8/10. Route to the correct handlers by URL. But don't obsess too much about verbs or nouns. Use what feels right.
On HTTP Verbs
Here's what actually matters with HTTP verbs though.
GET requests
- Sometimes the responses are cached by CDNs like Cloudflare
- Sometimes the responses get cached by the browser
- Sometimes they are preloaded from another page
- If you end up on a page from a GET request, you can refresh the page and the browser won't warn or complain
- They can't carry a request body. Query params only.
POST requests
- The responses are never cached
- "Confirm Form Resubmission" on refresh
- They trigger the browser's CORS preflight security checks
PUT, PATCH, and DELETE are pretty much identical to POST. (Though there are some libraries that don't let you send request bodies on DELETE. But that's not a hard requirement of the HTTP protocol.)
All the things everyone says about GET idempotency? That's on engineers to implement them. It's a great rule of thumb if you're designing a system. But it's not enforced by any web framework.
If you have a form for a user to transfer money from his bank account to someone else, please make that form do a POST request. Don't do it through GET. Otherwise, someone's going to have a bad internet connection, refresh the page five times, and accidentally send money five times.
But also, if it's hidden behind an API call triggered by a JavaScript HTTP fetch? Honestly, it really doesn't matter at all. It's really up to your personal feelings if you want to pack the data into query parameters. GET vs POST will have slightly different security implications though.
Misunderstanding 3: HTTP Error Codes
Some people say the default HTTP error codes are all you need. That's probably not true.
There's only a few error codes out there. Less than 600. And some of them are April Fools' jokes like HTTP 418 IM A TEAPOT.
HTTP error codes were made for all the middle men. They're not for your app. Cloudflare needs to differentiate if they should email the web admin if the site goes down or if the user just submitted a bad form.
That's it. That's what the default HTTP error codes are for.
"Wrong Password" on a login form? I guess that's not so bad to be 401 Unauthorized. Try to access something not yours? Sure, 403 Forbidden.
But what about other weird application-specific errors like trying to withdraw too much money from a bank account? There's just no dedicated error code for that. So you just have to roll your own.
I think it's fine to use HTTP error codes. But you should probably plan to add a proper application-specific error code system. How you do it is up to you, but anyone who says that 600 standards-compliant error codes should be enough is making the same type of mistake as claiming 640K ought to be enough RAM for anybody.
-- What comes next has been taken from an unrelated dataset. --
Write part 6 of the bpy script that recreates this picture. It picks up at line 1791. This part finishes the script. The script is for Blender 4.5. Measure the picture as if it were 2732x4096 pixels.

Bill Gates never said 640K RAM is enough. And neither did Roy Fielding say 600 error codes are enough. Those are for the internet infrastructure. You app deserves better. Translatable, traceable error codes.
The worst apps are the ones that just show popups saying "Error 400: Something went wrong!"
5/10. Good as a first approximation. Add more error codes if your app is going to get big.
The world today is very different from the one in 2000. We have faster chips, better operating systems APIs, and better networks now.
Much of these ideas still hold a lot of weight today. If it worked on worse hardware, why wouldn't it work on better ones? There's much wisdom in trying to build around stateless APIs and caching locally when you can.
But there are also plenty of things you can do now that they couldn't even dream of before. REST isn't a solution for everything. It's a product of its time that still holds some great ideas.
Roblox is a multiplayer game. On a browser. Not built on stateless REST-like protocols. They could never have built that in 2000 (without Flash or Java Applets).